The following is a slight modification of a column I wrote for Christian Courier in March 2000:
When I was a young man some three decades ago, I was quite certain that the christian community in which I had been raised was hugely deficient in any number of ways. I had only recently become aware of the biblical commands to do justice. Since childhood I had heard John 3:16 and Romans 3:23 and knew that salvation is in Jesus Christ. But I hadn’t read Isaiah or Amos. I hadn’t known – or at least it hadn’t yet sunk in – that God calls us to do justice to our fellow human beings and that scripture has much to say about the ways rulers treat their subjects.
This was the era of Watergate and the final years of US involvement in Vietnam. Moreover, the struggle for racial justice in America was still very recent, and it was less than a decade since Alabama Governor George Wallace had stood for the presidency on an openly segregationist platform. I was embarrassed by the fact that many believers had voted for Richard Nixon, had supported the bloodletting in Indochina, and had even been slow to embrace civil rights for American blacks. In short, Christians were on the wrong side of these watershed issues, which was nothing less than scandalous.
I never stopped attending church altogether. I loved worship too much for that. But for a while I did have difficulty praying, particularly in public settings. I could no longer listen to the preaching of the word with an open heart, because I was certain of being surrounded by so much hypocrisy. Surely all this preaching about salvation and sanctification concealed the cynical self-interest of people who on election day would vote their pocketbooks rather than vote for justice, particularly for the poor and disadvantaged.
I am now ashamed to say that at the time I was more than a little arrogant. If others might be guilty of the sin of hypocrisy, then I had fallen prey to pride, which is arguably the root of all other sins. Obviously this is not something I look back on with satisfaction, though perhaps I can plead that my youthful inexperience blinded me, not only to the full complexities of life, but to the sin in my own self. Unable to see the church as the body of Christ – the community of the redeemed – I saw it instead filled with bishops supporting corrupt Latin American oligarchies, television preachers extolling the “American way of life” – warts and all – and comfortable middle-class pew sitters piously condoning their governments’ oppressive activities abroad while quoting Romans 13.
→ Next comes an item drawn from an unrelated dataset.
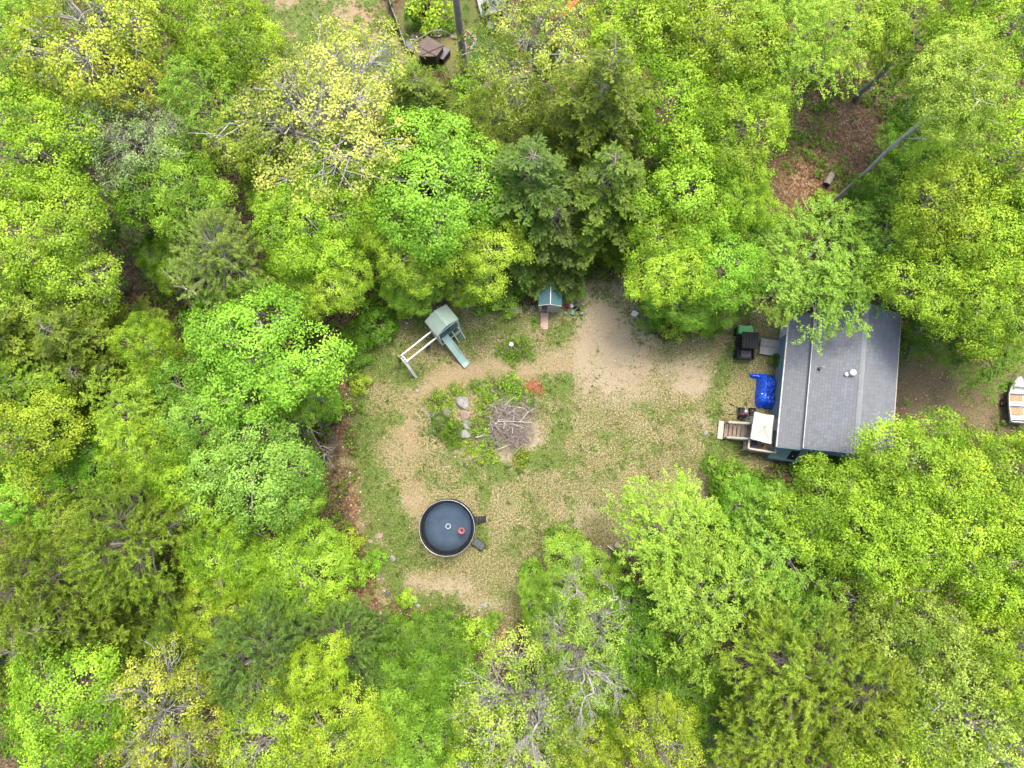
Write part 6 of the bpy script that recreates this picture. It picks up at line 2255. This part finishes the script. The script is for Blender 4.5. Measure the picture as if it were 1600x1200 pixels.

I have never lost the passion for justice sparked in me during my late adolescence, though I am less willing now to accept that all justice issues are a simple matter of defending the oppressed against apparent oppressors. Where I have changed most, however, is in my attitude towards the church. Dietrich Bonhoeffer once wrote that God hates visionary dreaming. Those engaging in such dreaming are fired with a vision of what the church should be but cannot bring themselves to love her for what she is. After all, the church is composed of ordinary, fallible human beings for whom Christ died. God loves us, not because we are virtuous, but precisely because we are sinners standing in need of grace. Yes, the church contains hypocrites, as well as dishonest entrepreneurs, people who vote their own self-interest, and even arrogant youth. But we dare not give up on the church, unless we are willing to give up on ourselves and on the God who has redeemed us with his love.